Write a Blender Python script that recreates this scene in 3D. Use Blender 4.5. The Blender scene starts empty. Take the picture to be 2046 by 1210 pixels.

=-=-=-=-=

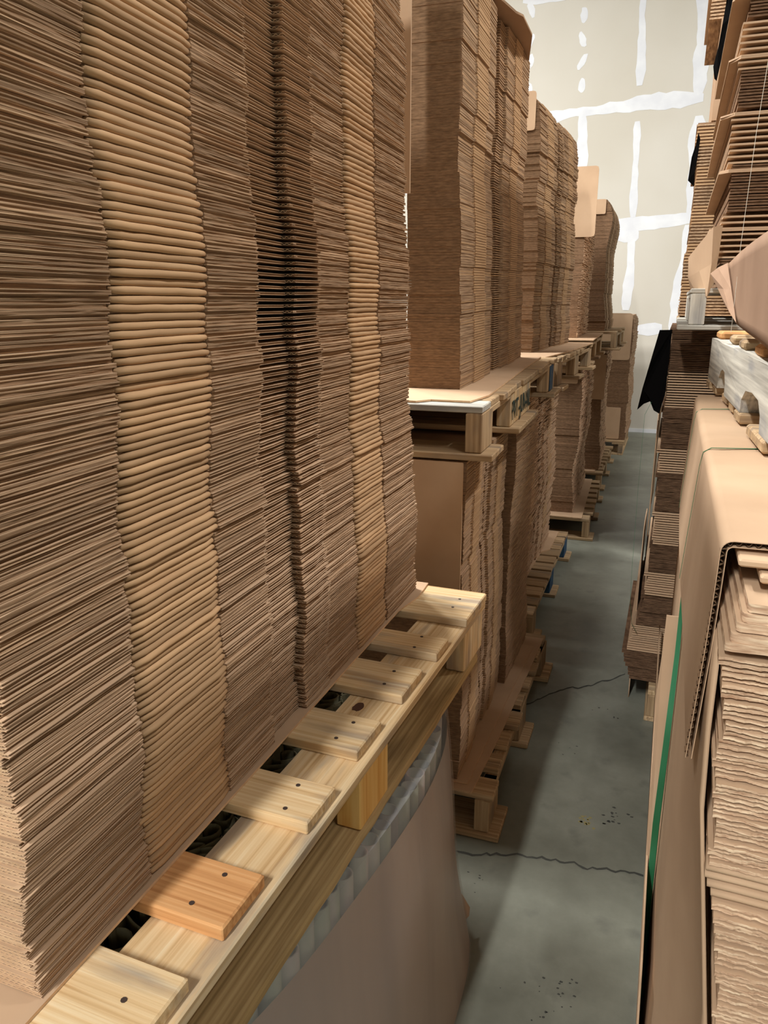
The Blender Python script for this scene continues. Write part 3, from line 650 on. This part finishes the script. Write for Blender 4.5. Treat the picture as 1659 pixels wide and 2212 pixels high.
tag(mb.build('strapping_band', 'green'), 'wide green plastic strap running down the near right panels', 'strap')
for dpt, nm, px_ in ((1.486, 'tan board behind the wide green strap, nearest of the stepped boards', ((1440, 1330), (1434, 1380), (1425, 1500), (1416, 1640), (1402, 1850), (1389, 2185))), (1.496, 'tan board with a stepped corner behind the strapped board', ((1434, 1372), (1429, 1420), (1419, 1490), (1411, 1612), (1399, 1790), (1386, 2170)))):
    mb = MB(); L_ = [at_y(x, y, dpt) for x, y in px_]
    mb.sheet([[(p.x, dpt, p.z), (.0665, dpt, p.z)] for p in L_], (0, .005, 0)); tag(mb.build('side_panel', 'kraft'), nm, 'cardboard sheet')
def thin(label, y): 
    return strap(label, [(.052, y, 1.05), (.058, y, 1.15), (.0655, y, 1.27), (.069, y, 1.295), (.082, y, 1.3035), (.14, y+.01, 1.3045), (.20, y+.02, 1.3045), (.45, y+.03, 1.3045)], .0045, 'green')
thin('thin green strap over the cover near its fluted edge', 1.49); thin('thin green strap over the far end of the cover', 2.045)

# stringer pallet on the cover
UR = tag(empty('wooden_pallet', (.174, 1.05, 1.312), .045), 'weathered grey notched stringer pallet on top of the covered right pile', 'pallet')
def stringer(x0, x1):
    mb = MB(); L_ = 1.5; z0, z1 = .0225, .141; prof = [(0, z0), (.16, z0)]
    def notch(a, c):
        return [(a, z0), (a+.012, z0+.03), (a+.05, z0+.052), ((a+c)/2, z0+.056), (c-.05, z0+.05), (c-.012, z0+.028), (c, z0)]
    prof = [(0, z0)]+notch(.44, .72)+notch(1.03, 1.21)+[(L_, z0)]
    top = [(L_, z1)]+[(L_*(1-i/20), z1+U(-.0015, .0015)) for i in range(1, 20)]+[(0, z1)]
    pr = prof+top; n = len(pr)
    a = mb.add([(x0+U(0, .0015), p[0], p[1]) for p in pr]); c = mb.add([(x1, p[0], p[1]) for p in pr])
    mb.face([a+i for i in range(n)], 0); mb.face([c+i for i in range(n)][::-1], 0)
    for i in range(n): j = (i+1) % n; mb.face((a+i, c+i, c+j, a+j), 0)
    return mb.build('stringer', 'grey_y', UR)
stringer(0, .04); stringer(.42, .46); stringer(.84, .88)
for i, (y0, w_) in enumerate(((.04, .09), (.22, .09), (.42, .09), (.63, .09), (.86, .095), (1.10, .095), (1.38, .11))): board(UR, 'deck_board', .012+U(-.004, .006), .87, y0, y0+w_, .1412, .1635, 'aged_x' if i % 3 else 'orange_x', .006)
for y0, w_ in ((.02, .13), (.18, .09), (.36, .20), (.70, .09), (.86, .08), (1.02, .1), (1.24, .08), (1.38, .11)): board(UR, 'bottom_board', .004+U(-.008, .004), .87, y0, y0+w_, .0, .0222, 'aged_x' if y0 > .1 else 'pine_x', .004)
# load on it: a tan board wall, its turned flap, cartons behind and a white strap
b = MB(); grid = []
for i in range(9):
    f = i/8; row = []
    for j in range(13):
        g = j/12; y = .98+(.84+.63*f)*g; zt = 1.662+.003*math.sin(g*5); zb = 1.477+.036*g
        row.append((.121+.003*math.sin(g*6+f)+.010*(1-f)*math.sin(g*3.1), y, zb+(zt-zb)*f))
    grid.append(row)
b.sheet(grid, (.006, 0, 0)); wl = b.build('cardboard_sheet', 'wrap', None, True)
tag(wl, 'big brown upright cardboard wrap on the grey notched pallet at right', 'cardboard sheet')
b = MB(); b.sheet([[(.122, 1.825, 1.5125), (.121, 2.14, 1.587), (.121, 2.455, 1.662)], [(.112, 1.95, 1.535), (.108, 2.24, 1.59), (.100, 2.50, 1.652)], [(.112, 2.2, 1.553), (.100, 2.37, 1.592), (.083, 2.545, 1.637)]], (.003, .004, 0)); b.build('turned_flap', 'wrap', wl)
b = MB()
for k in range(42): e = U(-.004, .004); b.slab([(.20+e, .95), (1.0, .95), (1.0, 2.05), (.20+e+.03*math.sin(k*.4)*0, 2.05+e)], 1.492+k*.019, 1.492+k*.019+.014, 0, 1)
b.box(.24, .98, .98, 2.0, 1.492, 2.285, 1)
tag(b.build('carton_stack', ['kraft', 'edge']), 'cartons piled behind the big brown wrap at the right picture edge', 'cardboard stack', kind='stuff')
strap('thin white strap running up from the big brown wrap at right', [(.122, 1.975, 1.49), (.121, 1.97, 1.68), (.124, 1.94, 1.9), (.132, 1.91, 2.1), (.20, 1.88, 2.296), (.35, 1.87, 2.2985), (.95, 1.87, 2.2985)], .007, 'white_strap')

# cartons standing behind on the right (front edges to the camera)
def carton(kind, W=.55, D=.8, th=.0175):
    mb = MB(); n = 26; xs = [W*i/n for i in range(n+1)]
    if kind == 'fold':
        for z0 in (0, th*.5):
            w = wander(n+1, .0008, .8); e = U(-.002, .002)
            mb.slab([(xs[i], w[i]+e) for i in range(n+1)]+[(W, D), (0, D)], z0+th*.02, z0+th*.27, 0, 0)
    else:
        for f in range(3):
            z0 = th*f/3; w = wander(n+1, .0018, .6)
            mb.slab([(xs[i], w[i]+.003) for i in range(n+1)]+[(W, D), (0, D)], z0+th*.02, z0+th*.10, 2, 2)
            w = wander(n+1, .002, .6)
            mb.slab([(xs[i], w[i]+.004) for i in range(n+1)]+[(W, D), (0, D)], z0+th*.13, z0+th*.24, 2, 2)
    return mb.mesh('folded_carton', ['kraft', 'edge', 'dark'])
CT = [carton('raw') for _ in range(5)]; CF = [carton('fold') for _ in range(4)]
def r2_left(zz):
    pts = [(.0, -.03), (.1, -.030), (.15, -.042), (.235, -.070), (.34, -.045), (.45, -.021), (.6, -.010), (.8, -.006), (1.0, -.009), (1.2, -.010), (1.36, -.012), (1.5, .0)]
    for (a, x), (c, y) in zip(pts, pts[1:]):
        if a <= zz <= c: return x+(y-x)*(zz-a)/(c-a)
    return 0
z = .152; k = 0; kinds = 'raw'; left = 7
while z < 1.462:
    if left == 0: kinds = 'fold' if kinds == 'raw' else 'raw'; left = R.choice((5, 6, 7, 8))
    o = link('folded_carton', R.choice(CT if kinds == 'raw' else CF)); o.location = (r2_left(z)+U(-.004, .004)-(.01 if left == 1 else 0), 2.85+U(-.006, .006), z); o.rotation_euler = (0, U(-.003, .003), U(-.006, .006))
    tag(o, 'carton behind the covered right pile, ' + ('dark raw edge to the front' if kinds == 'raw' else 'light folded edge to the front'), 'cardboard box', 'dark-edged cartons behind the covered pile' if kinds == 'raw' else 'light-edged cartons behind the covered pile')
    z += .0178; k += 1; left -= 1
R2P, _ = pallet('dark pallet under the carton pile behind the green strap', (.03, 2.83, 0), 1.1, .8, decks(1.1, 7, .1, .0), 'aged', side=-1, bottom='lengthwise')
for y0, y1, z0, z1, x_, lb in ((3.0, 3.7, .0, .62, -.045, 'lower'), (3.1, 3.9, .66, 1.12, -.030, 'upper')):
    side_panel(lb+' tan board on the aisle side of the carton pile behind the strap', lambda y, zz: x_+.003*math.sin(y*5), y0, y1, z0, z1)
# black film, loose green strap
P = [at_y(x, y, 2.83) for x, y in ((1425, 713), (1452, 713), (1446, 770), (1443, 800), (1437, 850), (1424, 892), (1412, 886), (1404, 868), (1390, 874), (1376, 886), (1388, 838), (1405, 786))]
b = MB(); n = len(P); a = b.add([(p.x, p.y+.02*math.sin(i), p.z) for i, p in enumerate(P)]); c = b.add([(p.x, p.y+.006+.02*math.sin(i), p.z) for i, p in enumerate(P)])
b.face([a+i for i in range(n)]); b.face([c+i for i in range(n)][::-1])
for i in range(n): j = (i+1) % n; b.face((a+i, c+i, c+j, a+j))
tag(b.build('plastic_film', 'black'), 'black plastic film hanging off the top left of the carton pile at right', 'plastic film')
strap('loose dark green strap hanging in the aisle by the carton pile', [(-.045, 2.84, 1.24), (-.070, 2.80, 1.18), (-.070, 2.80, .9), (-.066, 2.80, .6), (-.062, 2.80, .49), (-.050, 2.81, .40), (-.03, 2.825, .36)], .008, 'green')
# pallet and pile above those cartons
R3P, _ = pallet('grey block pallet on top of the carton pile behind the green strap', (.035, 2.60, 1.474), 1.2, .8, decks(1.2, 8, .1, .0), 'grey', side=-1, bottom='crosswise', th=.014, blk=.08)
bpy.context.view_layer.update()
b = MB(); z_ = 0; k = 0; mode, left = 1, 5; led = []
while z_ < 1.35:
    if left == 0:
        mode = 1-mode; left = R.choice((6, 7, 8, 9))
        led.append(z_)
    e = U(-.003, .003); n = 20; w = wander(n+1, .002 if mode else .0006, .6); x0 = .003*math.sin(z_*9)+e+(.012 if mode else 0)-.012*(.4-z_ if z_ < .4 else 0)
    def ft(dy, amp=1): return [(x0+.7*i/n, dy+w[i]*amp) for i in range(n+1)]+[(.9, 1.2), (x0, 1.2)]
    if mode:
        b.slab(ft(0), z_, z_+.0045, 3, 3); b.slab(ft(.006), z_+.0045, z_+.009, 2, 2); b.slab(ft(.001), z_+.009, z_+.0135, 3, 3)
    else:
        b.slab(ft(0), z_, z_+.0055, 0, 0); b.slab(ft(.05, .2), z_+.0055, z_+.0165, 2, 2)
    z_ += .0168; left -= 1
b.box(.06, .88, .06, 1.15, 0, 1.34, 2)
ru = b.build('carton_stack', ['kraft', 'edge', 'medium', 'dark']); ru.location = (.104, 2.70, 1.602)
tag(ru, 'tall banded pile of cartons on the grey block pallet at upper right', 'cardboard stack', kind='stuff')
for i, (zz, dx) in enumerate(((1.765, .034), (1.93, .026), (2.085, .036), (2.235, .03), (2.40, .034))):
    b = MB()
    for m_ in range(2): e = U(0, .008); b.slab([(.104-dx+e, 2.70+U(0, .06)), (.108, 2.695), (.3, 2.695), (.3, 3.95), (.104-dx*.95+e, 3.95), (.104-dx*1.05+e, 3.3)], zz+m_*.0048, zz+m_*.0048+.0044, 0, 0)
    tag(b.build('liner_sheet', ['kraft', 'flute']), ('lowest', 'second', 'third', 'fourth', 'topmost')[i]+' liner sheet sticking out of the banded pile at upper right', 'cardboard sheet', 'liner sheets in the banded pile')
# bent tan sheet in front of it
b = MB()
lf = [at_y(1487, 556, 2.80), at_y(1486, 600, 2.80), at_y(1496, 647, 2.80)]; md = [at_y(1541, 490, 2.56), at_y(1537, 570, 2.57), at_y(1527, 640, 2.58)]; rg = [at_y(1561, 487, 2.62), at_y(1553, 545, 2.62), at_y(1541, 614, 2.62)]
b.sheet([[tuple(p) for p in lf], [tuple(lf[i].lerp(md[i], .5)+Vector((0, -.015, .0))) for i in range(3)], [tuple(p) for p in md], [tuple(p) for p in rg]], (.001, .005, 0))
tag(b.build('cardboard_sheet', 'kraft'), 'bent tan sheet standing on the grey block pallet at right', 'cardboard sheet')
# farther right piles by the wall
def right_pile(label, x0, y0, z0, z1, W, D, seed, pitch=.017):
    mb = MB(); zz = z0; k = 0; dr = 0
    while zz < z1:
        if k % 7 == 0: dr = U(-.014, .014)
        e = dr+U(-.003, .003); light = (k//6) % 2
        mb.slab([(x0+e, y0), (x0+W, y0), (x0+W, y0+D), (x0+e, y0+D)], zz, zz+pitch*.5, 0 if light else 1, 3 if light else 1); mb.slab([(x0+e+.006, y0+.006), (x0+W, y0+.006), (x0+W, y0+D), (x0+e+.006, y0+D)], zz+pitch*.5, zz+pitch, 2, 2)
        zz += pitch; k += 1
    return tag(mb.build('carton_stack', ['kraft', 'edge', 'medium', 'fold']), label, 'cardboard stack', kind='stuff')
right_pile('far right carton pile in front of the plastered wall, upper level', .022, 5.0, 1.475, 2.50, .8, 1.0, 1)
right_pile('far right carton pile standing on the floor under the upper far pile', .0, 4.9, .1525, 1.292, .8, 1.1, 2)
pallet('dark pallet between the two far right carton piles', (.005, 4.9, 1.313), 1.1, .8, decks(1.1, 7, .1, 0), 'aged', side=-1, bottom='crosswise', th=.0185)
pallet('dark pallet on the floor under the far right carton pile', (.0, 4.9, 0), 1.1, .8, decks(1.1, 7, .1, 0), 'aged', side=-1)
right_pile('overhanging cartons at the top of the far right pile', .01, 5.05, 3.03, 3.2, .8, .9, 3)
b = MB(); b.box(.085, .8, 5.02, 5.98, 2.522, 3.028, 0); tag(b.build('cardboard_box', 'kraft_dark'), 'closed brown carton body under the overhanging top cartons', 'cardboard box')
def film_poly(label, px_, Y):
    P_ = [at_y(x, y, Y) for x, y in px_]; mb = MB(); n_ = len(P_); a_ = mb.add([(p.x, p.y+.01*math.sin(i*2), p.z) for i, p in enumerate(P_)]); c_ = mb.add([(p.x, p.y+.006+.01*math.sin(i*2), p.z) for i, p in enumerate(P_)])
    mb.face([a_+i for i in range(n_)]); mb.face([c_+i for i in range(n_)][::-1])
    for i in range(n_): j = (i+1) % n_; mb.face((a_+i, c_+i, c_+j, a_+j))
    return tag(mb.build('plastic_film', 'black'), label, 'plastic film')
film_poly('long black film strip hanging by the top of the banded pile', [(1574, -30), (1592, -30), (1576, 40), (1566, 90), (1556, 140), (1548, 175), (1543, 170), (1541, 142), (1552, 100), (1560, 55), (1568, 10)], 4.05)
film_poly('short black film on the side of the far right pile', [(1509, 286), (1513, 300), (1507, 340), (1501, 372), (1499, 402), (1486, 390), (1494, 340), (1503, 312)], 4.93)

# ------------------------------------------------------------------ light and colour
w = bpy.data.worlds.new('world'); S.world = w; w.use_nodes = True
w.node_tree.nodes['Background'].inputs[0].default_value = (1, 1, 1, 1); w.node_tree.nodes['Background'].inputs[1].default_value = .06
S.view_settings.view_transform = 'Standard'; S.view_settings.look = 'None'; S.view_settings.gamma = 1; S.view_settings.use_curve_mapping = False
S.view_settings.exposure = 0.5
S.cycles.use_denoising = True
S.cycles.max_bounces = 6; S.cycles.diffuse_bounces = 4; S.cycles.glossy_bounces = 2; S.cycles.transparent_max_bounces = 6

=-=-=-=-=

[EXERCISE TASK]:
Starting at the line that contains "The Blender Python" and ending at the line that contains "thin('thin green strap over the cover", repeat each line exactly, both ends included, and nothing else.

[REPLY TO THE EXERCISE]:
The Blender Python script for this scene continues. Write part 3, from line 650 on. This part finishes the script. Write for Blender 4.5. Treat the picture as 1659 pixels wide and 2212 pixels high.
tag(mb.build('strapping_band', 'green'), 'wide green plastic strap running down the near right panels', 'strap')
for dpt, nm, px_ in ((1.486, 'tan board behind the wide green strap, nearest of the stepped boards', ((1440, 1330), (1434, 1380), (1425, 1500), (1416, 1640), (1402, 1850), (1389, 2185))), (1.496, 'tan board with a stepped corner behind the strapped board', ((1434, 1372), (1429, 1420), (1419, 1490), (1411, 1612), (1399, 1790), (1386, 2170)))):
    mb = MB(); L_ = [at_y(x, y, dpt) for x, y in px_]
    mb.sheet([[(p.x, dpt, p.z), (.0665, dpt, p.z)] for p in L_], (0, .005, 0)); tag(mb.build('side_panel', 'kraft'), nm, 'cardboard sheet')
def thin(label, y): 
    return strap(label, [(.052, y, 1.05), (.058, y, 1.15), (.0655, y, 1.27), (.069, y, 1.295), (.082, y, 1.3035), (.14, y+.01, 1.3045), (.20, y+.02, 1.3045), (.45, y+.03, 1.3045)], .0045, 'green')
thin('thin green strap over the cover near its fluted edge', 1.49); thin('thin green strap over the far end of the cover', 2.045)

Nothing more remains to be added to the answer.